--- start of Exercise material ---
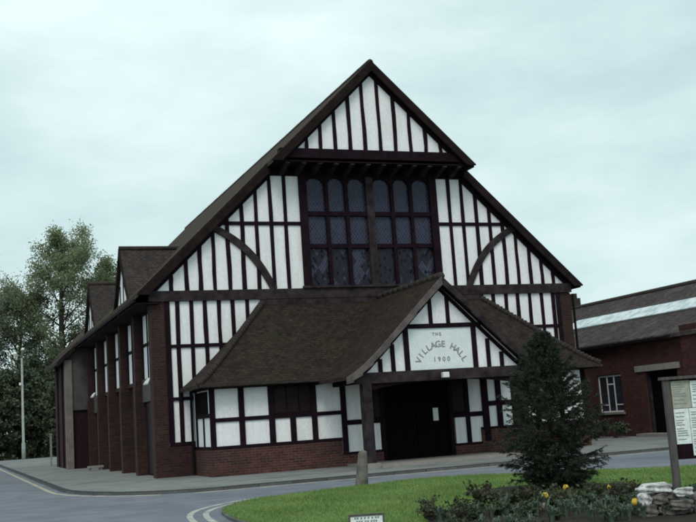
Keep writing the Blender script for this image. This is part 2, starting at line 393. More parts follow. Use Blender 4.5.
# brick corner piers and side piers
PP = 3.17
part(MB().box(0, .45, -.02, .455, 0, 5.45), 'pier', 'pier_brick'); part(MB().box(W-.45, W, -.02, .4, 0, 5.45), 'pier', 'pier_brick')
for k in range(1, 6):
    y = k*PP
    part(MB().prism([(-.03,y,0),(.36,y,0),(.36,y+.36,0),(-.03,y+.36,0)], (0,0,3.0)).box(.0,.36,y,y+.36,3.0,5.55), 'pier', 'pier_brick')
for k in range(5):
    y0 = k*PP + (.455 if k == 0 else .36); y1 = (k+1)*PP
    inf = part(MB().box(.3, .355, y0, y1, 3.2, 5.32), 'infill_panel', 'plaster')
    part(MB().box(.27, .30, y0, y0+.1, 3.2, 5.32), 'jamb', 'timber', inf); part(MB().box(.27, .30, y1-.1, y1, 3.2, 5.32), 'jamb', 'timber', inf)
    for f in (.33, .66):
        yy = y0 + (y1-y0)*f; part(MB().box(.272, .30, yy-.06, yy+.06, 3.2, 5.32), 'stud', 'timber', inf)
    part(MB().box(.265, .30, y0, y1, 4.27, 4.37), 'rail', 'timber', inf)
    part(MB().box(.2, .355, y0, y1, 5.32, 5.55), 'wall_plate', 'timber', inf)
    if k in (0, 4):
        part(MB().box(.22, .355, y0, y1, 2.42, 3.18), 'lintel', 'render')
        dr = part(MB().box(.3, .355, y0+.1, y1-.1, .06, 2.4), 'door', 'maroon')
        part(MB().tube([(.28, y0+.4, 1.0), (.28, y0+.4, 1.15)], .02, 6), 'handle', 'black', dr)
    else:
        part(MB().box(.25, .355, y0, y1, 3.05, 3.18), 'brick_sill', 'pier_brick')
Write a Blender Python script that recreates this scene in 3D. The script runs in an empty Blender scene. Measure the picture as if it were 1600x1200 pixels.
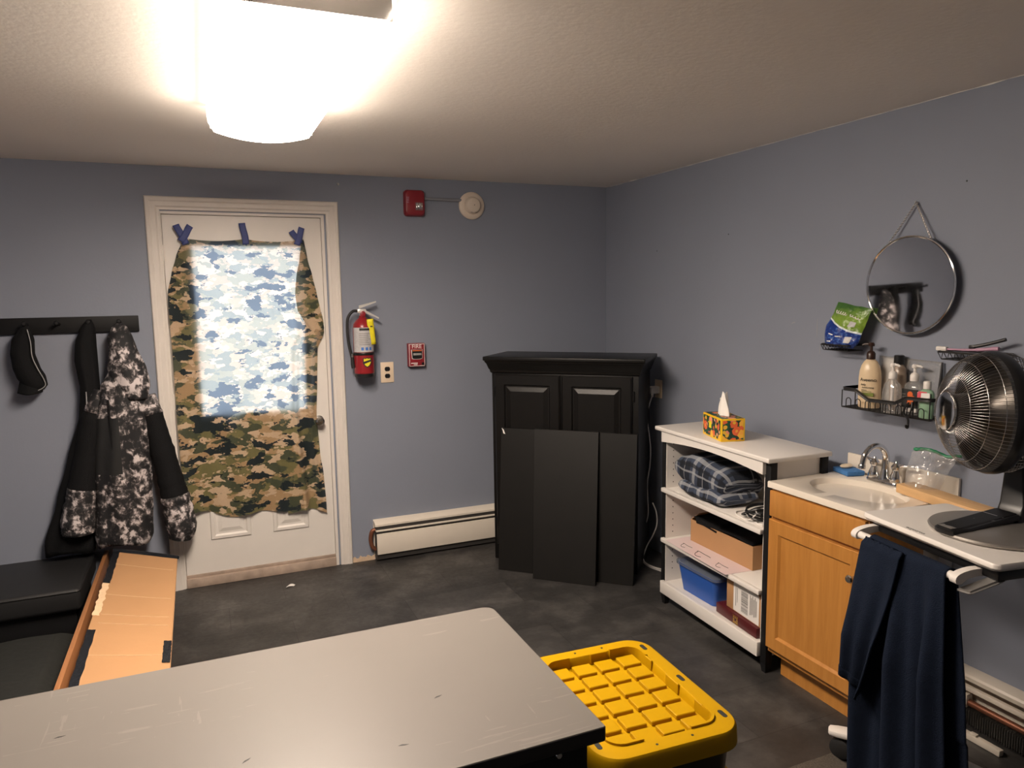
--- end of Exercise material ---
* Task instructions
Which lines contain the word "Blender"? Copy each of them.

* Answer to the task
Keep writing the Blender script for this image. This is part 2, starting at line 393. More parts follow. Use Blender 4.5.
Write a Blender Python script that recreates this scene in 3D. The script runs in an empty Blender scene. Measure the picture as if it were 1600x1200 pixels.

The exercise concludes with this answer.